[Entries with scene source code]

— Begin —

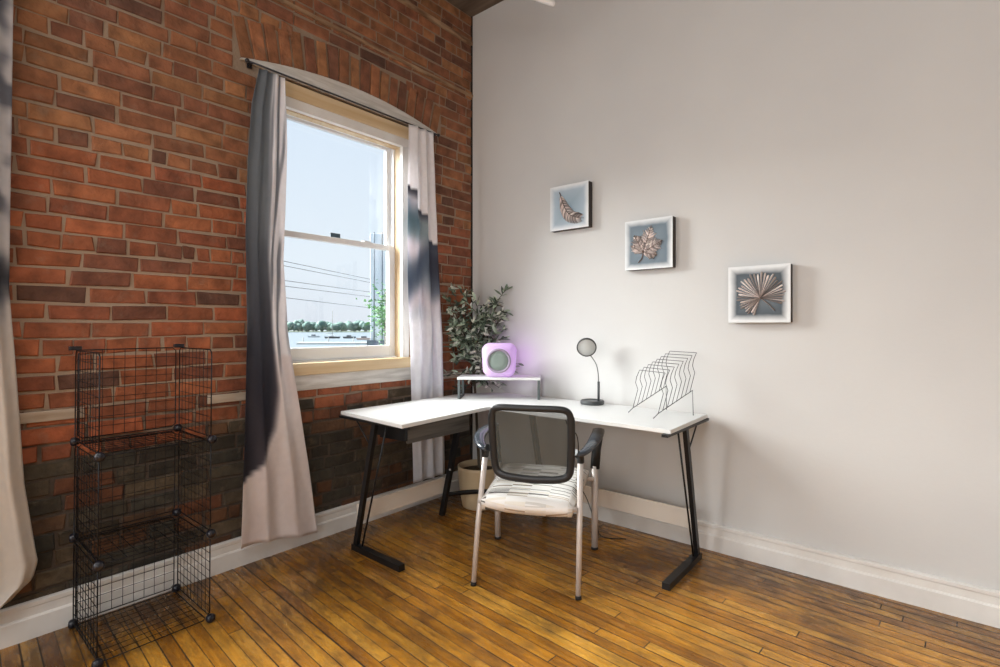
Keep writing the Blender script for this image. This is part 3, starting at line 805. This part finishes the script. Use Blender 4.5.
# ------------------------------------------------------------------ chair
ch = thing('mesh_back_chair', 'mesh back armchair with striped seat and pale metal legs, at the desk', 'chair', (1.2, -.795, 0), R(25))
def part(mb, name, m_, parent=ch, label=None):
    ob = mb.build(name, m_, parent)
    if label: ob['label'] = label
    return ob
for s_ in (-1, 1):
    # rear leg (nearest the camera), leaning forward, and its foot
    lg = MB().tube([(s_*.252, -.285, .012), (.004+s_*.248, -.235, .3), (.012+s_*.238, -.165, .625)], [.0125, .0135, .0145], 14); l = part(lg, 'leg', 'chair_leg')
    MB().tube([(s_*.2525, -.287, 0), (s_*.252, -.2845, .016)], .0145, 14).build('foot_cap', 'rubber', l)
    lg = MB().tube([(s_*.282, .276, .012), (s_*.284, .274, .47)], [.0180, .0190], 14); l = part(lg, 'leg', 'chair_leg')
    MB().tube([(s_*.282, .276, 0), (s_*.282, .276, .014)], .0195, 14).build('foot_cap', 'rubber', l)
    # armrest: post sleeve, pad
    p = smoothpath([(.012+s_*.225, -.20, .640), (.012+s_*.255, -.175, .650), (.006+s_*.285, -.10, .662), (s_*.303, 0, .672), (s_*.308, .14, .676), (s_*.304, .27, .672)], 6)
    n_ = len(p)
    mb = MB()
    wid = [.018+.016*math.sin(min(1, i/(n_-1)*1.15)*math.pi/2*1.0) for i in range(n_)]
    rows_ = []
    for i, q_ in enumerate(p):
        d = (p[min(i+1, n_-1)]-p[max(i-1, 0)]).normalized(); sd_ = d.cross(Vector((0, 0, 1))).normalized()
        w_ = wid[i]
        sec = [(-1, -.2), (-.9, .55), (-.5, .9), (0, 1), (.5, .9), (.9, .55), (1, -.2), (.6, -.9), (-.6, -.9)]
        rows_.append([q_+sd_*(a_*w_)+Vector((0, 0, b_*.013)) for a_, b_ in sec])
    vs = [v for r_ in rows_ for v in r_]; k = 9
    fs = [(i*k+j, i*k+(j+1) % k, (i+1)*k+(j+1) % k, (i+1)*k+j) for i in range(n_-1) for j in range(k)]
    mb.add(vs, fs+[tuple(range(k)), tuple((n_-1)*k+j for j in range(k))], None, True)
    part(mb, 'armrest', 'arm_plastic')
    mb = MB().tube([(s_*.284, .274, .455), (s_*.292, .275, .56), (s_*.305, .268, .664)], [.0225, .022, .024], 12, flat=(1.15, .8)); part(mb, 'arm_support', 'black_plastic')
    mb = MB().tube([(.012+s_*.239, -.168, .600), (.012+s_*.236, -.18, .635), (.012+s_*.215, -.20, .650)], [.018, .022, .018], 12); part(mb, 'rear_knuckle', 'black_plastic')
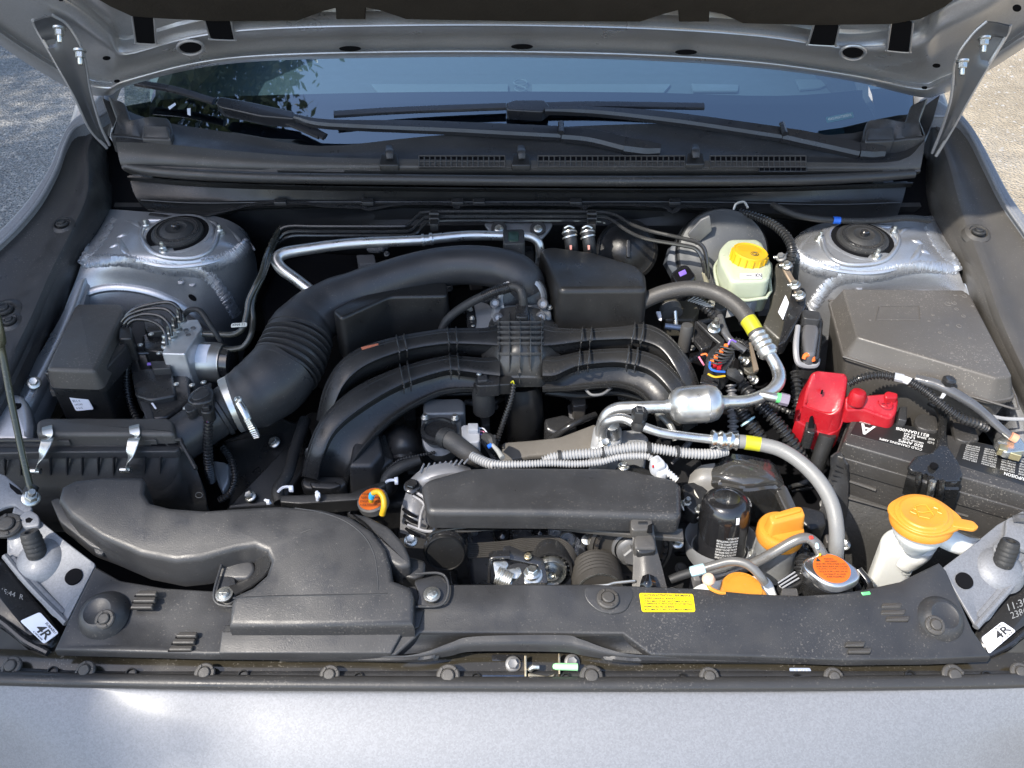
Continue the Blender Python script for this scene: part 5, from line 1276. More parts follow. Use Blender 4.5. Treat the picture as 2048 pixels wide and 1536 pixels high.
# ================================================================ DARK ENGINE PARTS beneath
t = T('engine_block', 'dark engine castings and covers glimpsed beneath the manifold', 'engine')
ENG = M('engine_dark_casting', (.05, .05, .052), .45, metal=.5, bump=.8, bscale=90, var=.4, vscale=25)
lplate('left_head_cover', [(560, 860), (620, 820), (860, 830), (1000, 880), (1180, 880), (1400, 900), (1420, 990), (1340, 1010), (860, 1010), (600, 1000)], -.21, .12, ENG, t, r=.01)
lplate('timing_case', [(800, 1030), (1400, 1040), (1420, 1200), (780, 1190)], -.20, .12, ENG, t, r=.01)
dplate('chain_cover', [(740, 870), (772, 860), (790, 920), (760, 945), (700, 940), (706, 880)], -.09, .06, PLD, t, r=.008)
dplate('coil_cover', [(708, 866), (754, 858), (766, 905), (744, 934), (697, 934)], -.07, .06, PLW if False else PL, t, r=.006, taper=.006)
obj('domed_cover', patch([[P(u, v, h) for u, v, h in r] for r in (
    [(768, 856, -.13), (790, 850, -.11), (812, 850, -.11), (835, 862, -.13)], [(758, 882, -.12), (790, 870, -.08), (820, 872, -.08), (845, 890, -.12)],
    [(760, 915, -.13), (790, 905, -.09), (822, 905, -.09), (845, 918, -.13)], [(775, 945, -.16), (790, 940, -.14), (820, 938, -.14), (835, 945, -.16)])], 5, 5, .003), PL, t)
dplate('grey_shield', [(1004, 884), (1060, 880), (1118, 874), (1150, 862), (1192, 846), (1200, 872), (1186, 900), (1120, 908), (1060, 912), (1004, 925)], -.10, .006, HSH, t, r=.003, rc=.006)
dplate('oil_separator', [(1088, 835), (1130, 826), (1156, 840), (1150, 858), (1112, 868), (1090, 858)], -.12, .05, PLG, t, r=.006)
for (u0, v0, u1, v1) in ((1100, 880, 1190, 830), (1210, 835, 1290, 800), (1180, 870, 1260, 850)):
    hose('dark_tube', [(u0, v0, -.13, 7), ((u0 + u1) / 2, (v0 + v1) / 2 - 6, -.10, 7), (u1, v1, -.12, 7)], PLG, t, n=10)
for u, v in ((548, 884), (500, 992), (620, 905)): fastener('hex', P(u, v, -.12), t, .009, Vector((-.2, -.4, 1)), ZINC)
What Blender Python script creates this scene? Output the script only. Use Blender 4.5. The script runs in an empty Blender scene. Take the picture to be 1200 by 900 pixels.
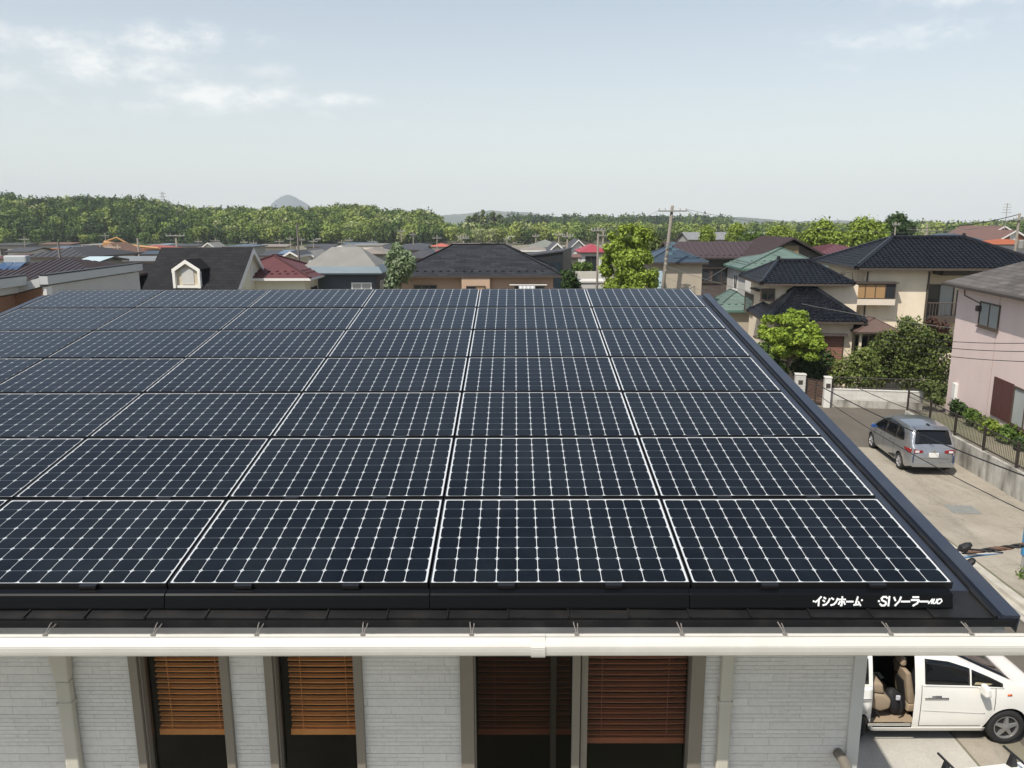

— End —

[EXERCISE INSTRUCTIONS]
Repeat each entry precisely as it appears. Leave the pictures out.

[SOLUTION]
Keep writing the Blender script for this image. This is part 3, starting at line 805. This part finishes the script. Use Blender 4.5.
# ------------------------------------------------------------------ chair
ch = thing('mesh_back_chair', 'mesh back armchair with striped seat and pale metal legs, at the desk', 'chair', (1.2, -.795, 0), R(25))
def part(mb, name, m_, parent=ch, label=None):
    ob = mb.build(name, m_, parent)
    if label: ob['label'] = label
    return ob
for s_ in (-1, 1):
    # rear leg (nearest the camera), leaning forward, and its foot
    lg = MB().tube([(s_*.252, -.285, .012), (.004+s_*.248, -.235, .3), (.012+s_*.238, -.165, .625)], [.0125, .0135, .0145], 14); l = part(lg, 'leg', 'chair_leg')
    MB().tube([(s_*.2525, -.287, 0), (s_*.252, -.2845, .016)], .0145, 14).build('foot_cap', 'rubber', l)
    lg = MB().tube([(s_*.282, .276, .012), (s_*.284, .274, .47)], [.0180, .0190], 14); l = part(lg, 'leg', 'chair_leg')
    MB().tube([(s_*.282, .276, 0), (s_*.282, .276, .014)], .0195, 14).build('foot_cap', 'rubber', l)
    # armrest: post sleeve, pad
    p = smoothpath([(.012+s_*.225, -.20, .640), (.012+s_*.255, -.175, .650), (.006+s_*.285, -.10, .662), (s_*.303, 0, .672), (s_*.308, .14, .676), (s_*.304, .27, .672)], 6)
    n_ = len(p)
    mb = MB()
    wid = [.018+.016*math.sin(min(1, i/(n_-1)*1.15)*math.pi/2*1.0) for i in range(n_)]
    rows_ = []
    for i, q_ in enumerate(p):
        d = (p[min(i+1, n_-1)]-p[max(i-1, 0)]).normalized(); sd_ = d.cross(Vector((0, 0, 1))).normalized()
        w_ = wid[i]
        sec = [(-1, -.2), (-.9, .55), (-.5, .9), (0, 1), (.5, .9), (.9, .55), (1, -.2), (.6, -.9), (-.6, -.9)]
        rows_.append([q_+sd_*(a_*w_)+Vector((0, 0, b_*.013)) for a_, b_ in sec])
    vs = [v for r_ in rows_ for v in r_]; k = 9
    fs = [(i*k+j, i*k+(j+1) % k, (i+1)*k+(j+1) % k, (i+1)*k+j) for i in range(n_-1) for j in range(k)]
    mb.add(vs, fs+[tuple(range(k)), tuple((n_-1)*k+j for j in range(k))], None, True)
    part(mb, 'armrest', 'arm_plastic')
    mb = MB().tube([(s_*.284, .274, .455), (s_*.292, .275, .56), (s_*.305, .268, .664)], [.0225, .022, .024], 12, flat=(1.15, .8)); part(mb, 'arm_support', 'black_plastic')
    mb = MB().tube([(.012+s_*.239, -.168, .600), (.012+s_*.236, -.18, .635), (.012+s_*.215, -.20, .650)], [.018, .022, .018], 12); part(mb, 'rear_knuckle', 'black_plastic')
Continue the Blender Python script for this scene: part 5, from line 1276. More parts follow. Use Blender 4.5. Treat the picture as 2048 pixels wide and 1536 pixels high.
# ================================================================ DARK ENGINE PARTS beneath
t = T('engine_block', 'dark engine castings and covers glimpsed beneath the manifold', 'engine')
ENG = M('engine_dark_casting', (.05, .05, .052), .45, metal=.5, bump=.8, bscale=90, var=.4, vscale=25)
lplate('left_head_cover', [(560, 860), (620, 820), (860, 830), (1000, 880), (1180, 880), (1400, 900), (1420, 990), (1340, 1010), (860, 1010), (600, 1000)], -.21, .12, ENG, t, r=.01)
lplate('timing_case', [(800, 1030), (1400, 1040), (1420, 1200), (780, 1190)], -.20, .12, ENG, t, r=.01)
dplate('chain_cover', [(740, 870), (772, 860), (790, 920), (760, 945), (700, 940), (706, 880)], -.09, .06, PLD, t, r=.008)
dplate('coil_cover', [(708, 866), (754, 858), (766, 905), (744, 934), (697, 934)], -.07, .06, PLW if False else PL, t, r=.006, taper=.006)
obj('domed_cover', patch([[P(u, v, h) for u, v, h in r] for r in (
    [(768, 856, -.13), (790, 850, -.11), (812, 850, -.11), (835, 862, -.13)], [(758, 882, -.12), (790, 870, -.08), (820, 872, -.08), (845, 890, -.12)],
    [(760, 915, -.13), (790, 905, -.09), (822, 905, -.09), (845, 918, -.13)], [(775, 945, -.16), (790, 940, -.14), (820, 938, -.14), (835, 945, -.16)])], 5, 5, .003), PL, t)
dplate('grey_shield', [(1004, 884), (1060, 880), (1118, 874), (1150, 862), (1192, 846), (1200, 872), (1186, 900), (1120, 908), (1060, 912), (1004, 925)], -.10, .006, HSH, t, r=.003, rc=.006)
dplate('oil_separator', [(1088, 835), (1130, 826), (1156, 840), (1150, 858), (1112, 868), (1090, 858)], -.12, .05, PLG, t, r=.006)
for (u0, v0, u1, v1) in ((1100, 880, 1190, 830), (1210, 835, 1290, 800), (1180, 870, 1260, 850)):
    hose('dark_tube', [(u0, v0, -.13, 7), ((u0 + u1) / 2, (v0 + v1) / 2 - 6, -.10, 7), (u1, v1, -.12, 7)], PLG, t, n=10)
for u, v in ((548, 884), (500, 992), (620, 905)): fastener('hex', P(u, v, -.12), t, .009, Vector((-.2, -.4, 1)), ZINC)
What Blender Python script creates this scene? Output the script only. Use Blender 4.5. The script runs in an empty Blender scene. Take the picture to be 1200 by 900 pixels.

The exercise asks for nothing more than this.